The arrival of the movie "The Other Boleyn Girl" in theaters today (Kenneth Turan reviewed it for the Times) reminded me of something Philippa Gregory, author of the novel, said about the source of the idea for the book when she was touring through Southern California about a year ago.Boleyn

As she was researching another novel, she came across the name of a ship, named for Mary Boleyn, and was startled. Another Boleyn? What happened to her? "Imagine if I had entrusted this work to a researcher," she said. "Imagine what I might have lost!"

Just imagine. It’s true what some authors say: Novels find them, not the other way around.

It was the same for Nicholas Delbanco, whom I talked to this week during an L.A. visit. His next novel, coming in May from Dalkey Archive, is about Count Rumford.

Never heard of him? He was an inventor and visionary of the same level--and the same time--as Ben Franklin and Thomas Jefferson. But the reason few know him in America though they enjoy the results of his ideas (such as the drip coffeepot and many other domestic conveniences), Delbanco explained, is because the former Benjamin Thompson, a native of Massachusetts, sided with the British in the Revolution. Rumford fled America to Europe where his inventions and theories were celebrated.

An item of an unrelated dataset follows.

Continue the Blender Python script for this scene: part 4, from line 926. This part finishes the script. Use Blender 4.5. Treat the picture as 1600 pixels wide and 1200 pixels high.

Rumford Delbanco wouldn’t have known him either if he hadn’t stumbled across his work back in 1969. He purchased an upstate New York house with a fireplace that smoked miserably and provided little heat. Then, someone saw the fireplace and gasped, "You have a Rumford fireplace!"

"A what?" Delbanco said. He cared less about its creator than about heating his home.

Eventually the fireplace worked splendidly--the wood had to be stacked differently than in traditional fireplaces--and the shallowness of the design caused heat to radiate sevenfold back into the house. That experience, and several other unexpected encounters with Rumford’s name and accomplishments over the years, eventually led to his writing the forthcoming "The Count of Concord." The novel seemed to insist on being told. If it weren’t for chance encounters, just imagine, as Philippa Gregory might say, what some writers would miss.